Um brinde aos viúvos que não estão dispostos a separar-se tão cedo dos seus fantasmas. Um brinde aos divorciados que conseguem lembrar das ilusões e empreitadas que faliram, mas existiram. Um brinde aos “princesas-adormecidas”, que esperam fazendo-se de mortos, mas acreditam tanto no grande amor que podem fazer isso por cem anos. Também aos amigos apaixonados, que disfarçam seu amor em amizade para não perder de vista seu objeto de adoração. Aos casais que só transam depois de brigar. Aos que viraram sócios, esquecendo-se da intimidade. Um brinde aos que chamam um ao outro de “papai” e “mamãe”. Aos homoafetivos que ainda não se permitiram a entrega. Aos que somente se apaixonam pelo amor que suscitam, aos que se surpreendem quando são amados.
Um brinde aos casais cuja maior intimidade é dormir de conchinha. Aos capazes de orgasmos maiúsculos e diálogos minúsculos. Aos que se encontraram depois de uma comédia de erros. Aos amores espalhados no mapa. Aos que desistem de viver depois de ver morrer sua cara metade, aos que se reinventam a cada novo amor. Um brinde aos casais que só sobrevivem graças às distâncias, aos que se desestruturam quando ficam longe um do outro. Aos que são rivais entre si, aos que amam no outro seu fracasso e aos que dedicam suas fraquezas ao ser amado.
Um brinde aos que quanto mais conhecem os humanos mais amam seus animais. Aos casais que falam línguas diferentes e, nem eles sabem como, se entendem. Aos que gastam o teclado na busca de um grande amor. Aos colecionadores incansáveis, que querem experimentar todas as formas de amar. Às duplas que engordam juntos, aos que malham em uníssono. Àqueles habilitados somente para o ócio partilhado, aos que são parceiros para trabalhar e procriar, mas que se odeiam nas horas vagas. Um brinde aos que descobrem ser amáveis somente nas curvas finais da vida. Aos que sentem o amor declinar com a juventude.

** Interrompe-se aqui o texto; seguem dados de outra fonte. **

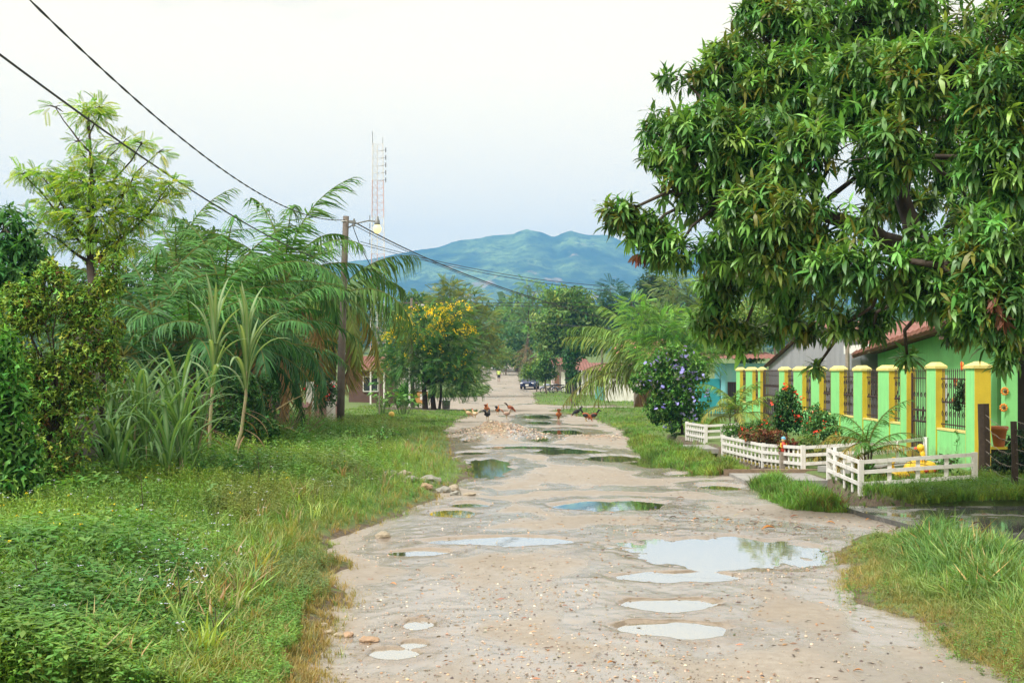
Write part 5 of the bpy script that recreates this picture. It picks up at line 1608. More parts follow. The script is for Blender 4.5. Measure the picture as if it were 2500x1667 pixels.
for i, (px, py) in enumerate(((2455, 955), (2452, 995))):
    x, z = gx(px, 27.1), gz(py, 27.1)
    r = thing('sunflower_ornament', ['upper orange flower ornament on the green porch column', 'lower orange flower ornament on the green porch column'][i], 'ornament', (x, 27.14, z))
    mb = MB()
    for k in range(9):
        a = 2 * math.pi * k / 9
        mb.ell((x + .07 * math.cos(a), 27.14, z + .07 * math.sin(a)), (.03, .012, .03), 0, 6, 4)
    mb.build('petals', ORN, r, True)
    MB().ell((x, 27.13, z), (.04, .02, .04), 0, 8, 5).build('centre', M('flower_centre', (.12, .05, .02), .8), r, True)

gy_ = thing('grey_house', 'grey rendered house with a gable behind the middle of the green wall', 'house', (11.6, 48, .05))
mb = MB()
pts = [(41.6, 0), (56.5, 0), (56.5, 2.5), (47.5, 4.15), (41.6, 3.3)]
mb.raw([(11.8, a, b_) for a, b_ in pts] + [(12.0, a, b_) for a, b_ in pts], [(0, 1, 2, 3, 4), (9, 8, 7, 6, 5), (0, 5, 6, 1), (1, 6, 7, 2), (2, 7, 8, 3), (3, 8, 9, 4), (4, 9, 5, 0)])
mb.box((15, 41.7, 1.6), (6, .2, 3.2))
mb.build('wall', GREY, gy_)
rf = MB()
rf.wavy((17, 47.5, 4.2), (-5.4, 0, 0), (0, -7.2, -1.05), 26, .03)
rf.build('roof', TIN, gy_)
rf = MB(); rf.wavy((17, 47.5, 4.2), (-5.4, 0, 0), (0, 9.4, -1.72), 26, .03); rf.build('roof', TIN, gy_)
MB().box((11.5, 41.0, 3.02), (.05, 3.0, .28)).build('fascia', WHITE, gy_)
MB().tube([(11.2, 40.9, 0), (11.16, 40.9, 3.2)], .07, 8).build('post', WOODG, gy_)

TURQ = M('turquoise_paint', (.24, .60, .66), .7, .08, 2, .1, 40, mud=True, dirt=((.42, .62, .62), 2.5, .5))
TEAL = M('teal_paint', (.05, .36, .40), .7, .1, 2)
th = thing('turquoise_house', 'small turquoise house beyond the far end of the green wall', 'house', (10.6, 61, 0))
MB().box((11.5, 62, 1.32), (2.0, 3.4, 2.7)).build('wall', TURQ, th)
MB().box((9.95, 62.6, .95), (1.0, 1.6, 1.9)).build('side_wall', TEAL, th)
rf = MB(); rf.wavy((9.6, 63.9, 3.25), (3.6, 0, 0), (0, -4.2, -.35), 16, .03); rf.build('roof', TIN, th)
window(th, (10.82, 60.29, 1.15), .42, 1.15, 'y-', IRON, 4)
MB().box((11.55, 60.27, 1.2), (.5, .05, 1.3)).build('door', WOODG, th)

# ------------------------------------------------------------------ white picket fences
PICK = M('picket_white', (.72, .71, .70), .65, .08, 6, .2, 40, dirt=((.40, .36, .30), 7, .7))
_pk = {}


def fence(name, label, runs, h=.56, picket_step=.0, rails=(.14, .33, .50), foot=False, th_=.035):
    c = runs[0][0]
    root = thing(name, label, 'fence', (c[0], c[1], 0), 'white picket fences in front of the green wall')
    if h not in _pk:
        m_ = MB().box((0, 0, h / 2), (.022, .075, h))
        m_.raw([(-.011, -.0375, h), (.011, -.0375, h), (.011, .0375, h), (-.011, .0375, h), (-.011, 0, h + .035), (.011, 0, h + .035)], [(0, 1, 5, 4), (2, 3, 4, 5), (0, 4, 3), (1, 2, 5)])
        _pk[h] = (m_.mesh('picket', PICK), MB().box((0, 0, (h + .05) / 2), (.09, .09, h + .05)).mesh('post', PICK), MB().box((0, 0, .03), (.06, .05, .05)).mesh('foot', YEL))
    pk, po, ft = _pk[h]
    for a, b_, n in runs:
        a, b_ = Vector((*a, 0)), Vector((*b_, 0))
        d = b_ - a; ang = math.atan2(d.y, d.x)
        nn = Vector((-d.y, d.x, 0)).normalized()
        side = nn if nn.x < 0 or (abs(nn.x) < .3 and nn.y < 0) else -nn
        za, zb = max(G(a.x, a.y), -.04), max(G(b_.x, b_.y), -.04)
        for k, z in enumerate(rails):
            p, q = a + side * .03 + Vector((0, 0, za + z)), b_ + side * .03 + Vector((0, 0, zb + z))
            MB().bar(p, q, .022, .07).build('rail', PICK, root)
        for k in range(n + 1):
            p = a.lerp(b_, k / n)
            z = za + (zb - za) * k / n - .06
            end = k in (0, n)
            o = put('post' if end else 'picket', po if end else pk, root, loc=Vector((p.x, p.y, z)) - Vector(root.location), rot=(0, 0, ang - math.pi / 2 + random.uniform(-.05, .05)))
            if not end: o.rotation_euler.x = random.uniform(-.02, .02)
            if foot and not end:
                put('foot', ft, root, loc=Vector((p.x - .05, p.y, z + .04)) - Vector(root.location), rot=(0, 0, ang))
    return root


fence('picket_fence', 'farthest short white picket fence beside the first footbridge', [((5.72, 40.2), (5.95, 37.7), 9), ((5.95, 37.7), (6.9, 37.7), 2)])
fence('picket_fence', 'longest white picket fence curving along the ditch between the two footbridges', [((5.88, 34.2), (6.18, 30.2), 11), ((6.18, 30.2), (6.42, 27.1), 9), ((6.42, 27.1), (7.7, 27.1), 1)], foot=True)
fence('picket_fence', 'nearest white fence with its corner beside the concrete path', [((6.5, 25.2), (6.5, 22.9), 4), ((6.5, 22.9), (8.62, 22.9), 4)], h=.62, rails=(.16, .38, .57))
fence('picket_fence', 'white rail fence running from the path to the iron door in the wall', [((6.75, 25.6), (9.5, 28.2), 3)], h=.62, rails=(.16, .38, .57))

# footbridges and the driveway slab over the ditch
CONC = M('wet_concrete', (.27, .265, .26), .5, .2, 2.5, .3, 30, dirt=((.13, .125, .12), 2, .7))
def bridge(label, x0, x1, y0, y1, kerb):
    r = thing('footbridge', label, 'footbridge', ((x0 + x1) / 2, (y0 + y1) / 2, 0), 'concrete footbridges over the ditch')
    MB().box(((x0 + x1) / 2, (y0 + y1) / 2, .0), (x1 - x0, y1 - y0, .13)).build('slab', CONC, r)
    if kerb:
        MB().box(((x0 + x1) / 2 + .1, y1 + .08, .06), (x1 - x0 + .4, .15, .16)).build('kerb', M('kerb_brown', (.22, .16, .11), .8, .3, 5, .4), r)
bridge('nearer concrete footbridge leading from the road to the iron door', 4.75, 6.72, 25.1, 26.9, True)
bridge('farther concrete footbridge beside the farthest white fence', 4.6, 6.4, 35.2, 37.2, False)
MB().box((8.3, 27.4, .17), (3.4, 1.0, .12), 0, R(38)).build('garden_path', CONC)
tag(bpy.data.objects['garden_path'], 'concrete path from the footbridge to the iron door', 'path', kind='structure')
dm, t, b = nodes_mat('wet_slab')
tc = nd(t, 'ShaderNodeTexCoord').outputs['Object']
n1 = noise(t, tc, 1.3, 7, .65); n2 = noise(t, tc, 20, 5)
wetf = rng_(t, n1, .32, .48)
c = mixc(t, rng_(t, n2, .3, .7), (.16, .155, .15), (.26, .255, .245))
t.links.new(mixc(t, wetf, c, (.10, .105, .11)), b.inputs['Base Color'])
t.links.new(rng_(t, wetf, 0, 1, .55, .04), b.inputs['Roughness']); b.inputs['Specular IOR Level'].default_value = .7
bp = nd(t, 'ShaderNodeBump', Distance=.008); t.links.new(rng_(t, wetf, 0, 1, .5, .02), bp.inputs['Strength']); t.links.new(n2, bp.inputs['Height']); t.links.new(bp.outputs['Normal'], b.inputs['Normal'])
sl_ = MB().prism([(5.45, 20.25), (5.55, 19.2), (5.95, 16.75), (12.5, 16.6), (12.5, 20.3)], -.09, .07).build('driveway', dm)
tag(sl_, 'wet dark concrete driveway slab bridging the ditch at right, reflecting the green wall', 'driveway', kind='structure')

# barbed wire fence
bf = thing('barbed_wire_fence', 'dark wooden posts strung with rusty barbed wire at the right edge', 'fence', (9.45, 24.6, 0))
BP = [(9.45, 24.6, 1.64, .24), (8.75, 21.4, 1.42, .12), (8.6, 17.6, 1.5, .12)]
for (x, y, h, w) in BP:
    mb = MB().tube([(x, y, -.1), (x + .01, y, h * .5), (x - .01, y + .01, h)], [w / 2, w * .48, w * .46], 7)
    mb.build('post', WOODD, bf)
MB().tube([(9.60, 24.3, -.05), (9.61, 24.3, .38)], .05, 6).build('stub_post', WOODG, bf)
for k in range(6):
    mb = MB()
    for (a, b_) in zip(BP[:-1], BP[1:]):
        p0 = Vector((a[0], a[1] - .08, .22 + .24 * k)); p1 = Vector((b_[0], b_[1] - .06, .18 + .22 * k))
        pts = [p0.lerp(p1, s_) + Vector((0, 0, -.08 * math.sin(math.pi * s_) + (.02 if int(s_ * 8) % 2 else 0))) for s_ in np.linspace(0, 1, 9)]
        mb.tube(pts, .004, 4)
        for s_ in np.linspace(.05, .95, 14):
            q = p0.lerp(p1, s_) + Vector((0, 0, -.08 * math.sin(math.pi * s_)))
            mb.bar(q + Vector((.01, 0, -.022)), q + Vector((-.01, .01, .022)), .004, .004)
    mb.build('barbed_wire', M('rusty_wire', (.32, .28, .25), .6, .3, 20), bf)

# bird planters and garden figure
DUCK = M('duck_yellow', (.80, .52, .03), .4, .05, 4); REDP = M('red_paint', (.55, .06, .03), .45, .1); SPOT = M('spot_white', (.75, .7, .6), .5)
def planter(label, x, y, s, flip):
    r = thing('bird_planter', label, 'planter', (x, y, .05), 'yellow bird planters inside the nearest fence', 0)
    mb = MB().lathe((x, y, .05), [(.24 * s, 0), (.33 * s, .10 * s), (.36 * s, .22 * s), (.30 * s, .33 * s), (.20 * s, .37 * s), (.18 * s, .33 * s), (.02, .30 * s)], 16)
    mb.build('body', DUCK, r, True)
    hx = x + flip * .05 * s
    mb = MB().tube([(hx, y + .1 * s, .05 + .33 * s), (hx + flip * .03 * s, y + .1 * s, .05 + .48 * s), (hx, y + .1 * s, .05 + .6 * s)], [.07 * s, .055 * s, .06 * s], 8).ell((hx - flip * .02 * s, y + .1 * s, .05 + .64 * s), (.085 * s, .08 * s, .08 * s), 0, 10, 6)
    h_ = mb.build('head', DUCK, r, True)
    MB().lathe((hx - flip * .13 * s, y + .1 * s, .05 + .62 * s), [(.001, -.02), (.045 * s, 0), (.02 * s, .03 * s), (.001, .05 * s)], 8).build('beak', REDP, h_)
    for k in range(5):
        a = -1.57 + (k - 2) * .6
        sp = MB().ell((x + .345 * s * math.cos(a), y + .345 * s * math.sin(a), .05 + .2 * s), (.05 * s, .05 * s, .05 * s), 0, 8, 5)
        sp.build('spot', REDP, r, True)
    return r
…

Um brinde aos que não juntam amor e sexo na mesma pessoa e aos que não conseguem escolher entre duas pessoas. Aos que se fazem adotar pelo outro, como cães abandonados. Aos bons encontros que demoraram vários casamentos para acontecer. Aos que constataram ter jogado fora irremediavelmente o grande amor de sua vida. Aos colegas de jardim de infância que se reencontraram nas redes sociais. Aos que se uniram graças às artimanhas dos amigos ou de alguma comunidade que os apresentou. Aos casais improváveis, que ninguém entende em que ponto se ligam. Aos que nunca se apaixonaram mas souberam amar um ao outro. Um brinde a todas as formas do amor.